San Diego: The Final Post (or is it?)

Is it just traveling in general or is it traveling with kids specifically that makes you start acting like a bag lady?  You start hoarding things like plastic bags and paper cups, handfuls of straws.  They are treasures that you might need—something to wrap a diaper in or build sand castles with at the beach or something to give your child when he refuses to drink milk straight from the glass like the rest of the world.  You start a treasure trove of these items in your hotel room.  Then you pack to go and suddenly you see your treasures for what they are: garbage.  So with one swoop, you throw your week’s savings away and go home to your land of mystical Diaper Genies, plastic sand toys, and sippy cups.

I remember before going to San Diego, how I was so tired of my busy routine of packing lunches, packing snacks, packing dinner to eat on the go, buckling the kids into the car, unbuckling them, loading and unloading the car with kids and toys and food and stuff, stuff, STUFF. 

But after a week of eating out and living in a hotel room it felt so good to pack my kids a healthy school lunch.  A lunch that was not deep-fried.  A lunch proportionally sized for a toddler.  A lunch where the biggest thing is a sandwich rather than a torso-sized bowl of Jell-o.

I hummed happily my first morning back, packing lunches, scheduling play dates and appointments, zipping up backpacks.  I hummed when the kids went to school, putting things away in the places they go because at home everything has a place.  I hummed as I put our clothes into the washing machine and thought about how we don’t have to ration our clean underwear anymore.
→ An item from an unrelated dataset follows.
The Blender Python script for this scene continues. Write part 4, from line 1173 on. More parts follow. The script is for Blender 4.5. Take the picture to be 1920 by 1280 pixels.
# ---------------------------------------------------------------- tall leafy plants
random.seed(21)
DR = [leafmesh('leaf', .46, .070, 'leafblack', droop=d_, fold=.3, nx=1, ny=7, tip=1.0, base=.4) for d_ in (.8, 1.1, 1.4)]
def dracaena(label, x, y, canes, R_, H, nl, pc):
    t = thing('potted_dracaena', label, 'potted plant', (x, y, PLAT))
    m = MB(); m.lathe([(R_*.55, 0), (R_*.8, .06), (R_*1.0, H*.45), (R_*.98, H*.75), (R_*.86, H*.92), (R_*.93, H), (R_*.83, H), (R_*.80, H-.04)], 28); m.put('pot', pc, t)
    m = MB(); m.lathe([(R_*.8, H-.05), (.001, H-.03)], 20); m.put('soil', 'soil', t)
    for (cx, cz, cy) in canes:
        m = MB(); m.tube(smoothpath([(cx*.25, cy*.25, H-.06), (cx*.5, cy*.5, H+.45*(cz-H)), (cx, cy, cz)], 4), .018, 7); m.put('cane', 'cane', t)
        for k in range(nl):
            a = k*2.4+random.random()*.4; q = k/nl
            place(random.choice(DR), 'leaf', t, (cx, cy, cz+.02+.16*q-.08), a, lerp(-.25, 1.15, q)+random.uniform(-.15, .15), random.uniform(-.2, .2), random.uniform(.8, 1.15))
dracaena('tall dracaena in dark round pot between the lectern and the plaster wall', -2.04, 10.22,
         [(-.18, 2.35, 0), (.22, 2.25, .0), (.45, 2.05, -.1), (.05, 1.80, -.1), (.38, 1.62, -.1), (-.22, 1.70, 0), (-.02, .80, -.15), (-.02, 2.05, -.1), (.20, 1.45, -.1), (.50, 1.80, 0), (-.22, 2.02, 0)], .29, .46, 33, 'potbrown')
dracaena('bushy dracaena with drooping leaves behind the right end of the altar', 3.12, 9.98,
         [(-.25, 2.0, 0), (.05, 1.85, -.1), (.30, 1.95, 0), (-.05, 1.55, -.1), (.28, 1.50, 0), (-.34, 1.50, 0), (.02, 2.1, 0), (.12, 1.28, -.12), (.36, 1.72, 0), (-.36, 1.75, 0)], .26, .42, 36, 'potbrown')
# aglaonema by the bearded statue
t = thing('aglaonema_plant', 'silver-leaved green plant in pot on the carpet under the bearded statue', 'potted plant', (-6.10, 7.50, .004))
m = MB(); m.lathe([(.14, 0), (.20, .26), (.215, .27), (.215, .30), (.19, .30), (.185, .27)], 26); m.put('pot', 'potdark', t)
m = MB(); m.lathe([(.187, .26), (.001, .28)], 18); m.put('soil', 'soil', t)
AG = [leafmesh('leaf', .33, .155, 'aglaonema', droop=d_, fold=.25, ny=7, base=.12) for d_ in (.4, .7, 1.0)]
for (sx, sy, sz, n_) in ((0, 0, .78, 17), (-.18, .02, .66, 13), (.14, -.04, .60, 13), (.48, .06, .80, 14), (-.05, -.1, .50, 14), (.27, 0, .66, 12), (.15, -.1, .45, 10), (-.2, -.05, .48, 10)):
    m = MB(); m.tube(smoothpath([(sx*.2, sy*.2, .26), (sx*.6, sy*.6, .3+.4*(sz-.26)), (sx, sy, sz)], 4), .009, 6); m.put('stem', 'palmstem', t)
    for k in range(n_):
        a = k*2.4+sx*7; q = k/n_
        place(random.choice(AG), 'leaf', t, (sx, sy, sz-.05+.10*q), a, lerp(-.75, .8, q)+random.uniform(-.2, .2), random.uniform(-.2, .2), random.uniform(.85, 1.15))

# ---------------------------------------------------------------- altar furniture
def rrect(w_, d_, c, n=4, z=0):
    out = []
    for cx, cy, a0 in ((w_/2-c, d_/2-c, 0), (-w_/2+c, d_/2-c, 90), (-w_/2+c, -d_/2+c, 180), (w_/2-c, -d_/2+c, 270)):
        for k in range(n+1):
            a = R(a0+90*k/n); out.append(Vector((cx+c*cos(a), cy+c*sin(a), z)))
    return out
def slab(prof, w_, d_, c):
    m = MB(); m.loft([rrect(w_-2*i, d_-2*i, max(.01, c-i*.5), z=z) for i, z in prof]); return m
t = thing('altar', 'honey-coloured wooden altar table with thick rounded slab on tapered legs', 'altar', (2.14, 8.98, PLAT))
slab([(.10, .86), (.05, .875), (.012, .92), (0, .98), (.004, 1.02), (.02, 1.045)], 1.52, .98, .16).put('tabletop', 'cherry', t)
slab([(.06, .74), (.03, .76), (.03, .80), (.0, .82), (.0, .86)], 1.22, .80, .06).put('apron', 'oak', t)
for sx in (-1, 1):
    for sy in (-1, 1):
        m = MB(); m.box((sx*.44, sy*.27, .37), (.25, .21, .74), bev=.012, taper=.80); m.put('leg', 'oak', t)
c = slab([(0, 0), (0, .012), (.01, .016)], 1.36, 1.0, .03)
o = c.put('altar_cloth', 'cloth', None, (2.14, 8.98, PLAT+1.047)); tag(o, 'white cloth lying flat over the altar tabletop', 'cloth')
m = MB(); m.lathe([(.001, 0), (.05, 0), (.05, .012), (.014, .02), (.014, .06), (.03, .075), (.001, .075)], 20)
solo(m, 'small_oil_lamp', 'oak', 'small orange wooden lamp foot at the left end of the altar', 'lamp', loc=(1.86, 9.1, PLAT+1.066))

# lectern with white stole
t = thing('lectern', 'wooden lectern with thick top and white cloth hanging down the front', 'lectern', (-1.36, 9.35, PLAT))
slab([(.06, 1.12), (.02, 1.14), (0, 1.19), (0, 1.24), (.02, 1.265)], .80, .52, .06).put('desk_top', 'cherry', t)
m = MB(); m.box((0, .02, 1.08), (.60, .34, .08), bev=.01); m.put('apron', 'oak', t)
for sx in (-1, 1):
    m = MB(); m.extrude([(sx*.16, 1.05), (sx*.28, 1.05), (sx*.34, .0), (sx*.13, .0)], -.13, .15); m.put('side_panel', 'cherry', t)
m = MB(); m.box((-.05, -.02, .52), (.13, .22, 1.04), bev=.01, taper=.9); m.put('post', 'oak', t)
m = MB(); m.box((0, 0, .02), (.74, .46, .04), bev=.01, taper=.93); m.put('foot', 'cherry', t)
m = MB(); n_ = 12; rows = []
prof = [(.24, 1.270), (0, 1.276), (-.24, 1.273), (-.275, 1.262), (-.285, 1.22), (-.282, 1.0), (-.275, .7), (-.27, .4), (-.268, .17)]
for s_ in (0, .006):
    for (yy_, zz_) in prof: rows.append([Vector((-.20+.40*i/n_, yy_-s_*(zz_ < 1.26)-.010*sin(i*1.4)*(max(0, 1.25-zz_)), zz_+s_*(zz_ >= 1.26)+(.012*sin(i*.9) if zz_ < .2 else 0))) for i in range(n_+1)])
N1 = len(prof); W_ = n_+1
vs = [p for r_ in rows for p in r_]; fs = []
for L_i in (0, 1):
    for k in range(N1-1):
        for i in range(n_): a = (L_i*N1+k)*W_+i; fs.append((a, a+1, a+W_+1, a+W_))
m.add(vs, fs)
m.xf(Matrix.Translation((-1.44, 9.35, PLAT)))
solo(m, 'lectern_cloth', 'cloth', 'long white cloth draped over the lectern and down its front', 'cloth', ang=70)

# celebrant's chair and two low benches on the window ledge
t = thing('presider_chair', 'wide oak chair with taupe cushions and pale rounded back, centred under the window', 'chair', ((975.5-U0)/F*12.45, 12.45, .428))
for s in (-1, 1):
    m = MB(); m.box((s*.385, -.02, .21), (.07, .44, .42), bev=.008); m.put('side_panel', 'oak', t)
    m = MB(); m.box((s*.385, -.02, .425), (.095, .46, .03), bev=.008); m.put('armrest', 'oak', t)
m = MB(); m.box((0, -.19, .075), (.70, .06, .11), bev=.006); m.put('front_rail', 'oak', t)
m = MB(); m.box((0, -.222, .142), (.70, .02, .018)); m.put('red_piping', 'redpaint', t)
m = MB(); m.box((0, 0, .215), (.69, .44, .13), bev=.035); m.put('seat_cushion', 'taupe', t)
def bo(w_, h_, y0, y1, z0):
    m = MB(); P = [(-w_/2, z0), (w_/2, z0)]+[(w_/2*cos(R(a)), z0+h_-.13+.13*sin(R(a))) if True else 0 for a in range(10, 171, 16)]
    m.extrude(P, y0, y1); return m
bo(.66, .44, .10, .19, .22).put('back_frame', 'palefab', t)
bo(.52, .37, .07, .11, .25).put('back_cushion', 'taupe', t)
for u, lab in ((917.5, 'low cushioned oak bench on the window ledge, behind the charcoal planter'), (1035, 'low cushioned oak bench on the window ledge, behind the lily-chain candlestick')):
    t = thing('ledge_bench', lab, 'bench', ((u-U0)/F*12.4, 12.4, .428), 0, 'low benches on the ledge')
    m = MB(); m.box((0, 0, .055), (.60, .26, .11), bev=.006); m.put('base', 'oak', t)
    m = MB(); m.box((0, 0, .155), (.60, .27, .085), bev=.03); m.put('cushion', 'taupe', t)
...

Of course, that night after a day of packing lunches/snacks three different times, loading and unloading the car just as many times, helping with homework, entertaining two kids on a freezing soccer field while they waited for the third kid to finish practice, eating dinner an hour past bedtime, and being yelled at for things like offering my two-year-old a hug, I wasn’t humming anymore.  I stubbed my toe on the way to kiss the boys goodnight and Kevin found me sobbing outside their room, saying, “It’s too hard!  There’s just too much to do!”

I didn’t want to be anywhere else because I had just done that, and it was hard.  I didn’t want to be home either because I had also just done that, and it was hard too.

And then Rocco came out to see if I was okay and ask me if I wanted to go “extrasize” since he knows that makes me feel better, and Vincenzo came out because he was worried I was having a heart attack.

So I kissed the boys goodnight and we all laughed about how I stubbed my toe and thought the world was ending and I closed the door to their room and I climbed back on the horse and continued on this wild, bumpy, non-stop, unpredictable, loud, breath-taking ride called Every Day Life with Kids.  ‘’

And you know?  I’ve been happy.  Dog-tired and happy.